大井川通信

大井川あたりの事ども

じろじろみる/じっとみる

昔みた演劇のパンフレットをみていたら、演出家の倉迫康史さんが、こんなことを書いていた。倉迫さんのつくる小劇場の舞台が大好きで、『夜と耳』は僕のみた最高の舞台だったと断言できる。

「演劇とはそもそも官能的な体験なのだと僕は思います。だって生身の人間をじっと見詰め、その声に聞き入る行為なのですから・・・どうぞ観劇という官能的な体験にトリップして、心ゆくまでご堪能ください」

観劇という経験が特別なのは、生身の人間を直にじっと見続けるという、通常ありえない振舞いだからだろう。生身であるが故の主体性によって、こちらが見返されるという緊張感をはらんでいる。

小劇場の舞台で「気まずさ」や「いたたまれなさ」を感じるのも、この直の関係を意識してしまう時だ。つまらない芝居の場合には、うまくこの関係を「官能」へと変換(トリップ)できないから、そうなるケースが多い。

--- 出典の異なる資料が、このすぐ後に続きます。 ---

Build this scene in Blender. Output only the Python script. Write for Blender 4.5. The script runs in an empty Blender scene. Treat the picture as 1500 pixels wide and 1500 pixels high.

ところで、夏目漱石の文章を読んでいたら、ロンドン留学時代の体験についてこんなことが書いてあった。ロンドンで漱石が歩いていても、物珍しそうにじろじろみたり、からかったりするものはいない。当時の日本では、東京でも他人のことをじろじろ見るのが当たり前だったようだ。この点では、現在の日本(特に都会)では、「儀礼的無関心」が徹底されているだろう。

ただ、じろじろ見るのと、じっと見るのとは違う。じろじろ見るのが得意なかつての日本人も、対面で人と話すときに、相手と目線をあわせるのは苦手だったような気がする。じっと見ることもまた、文化的な訓練のたまものなのだろう。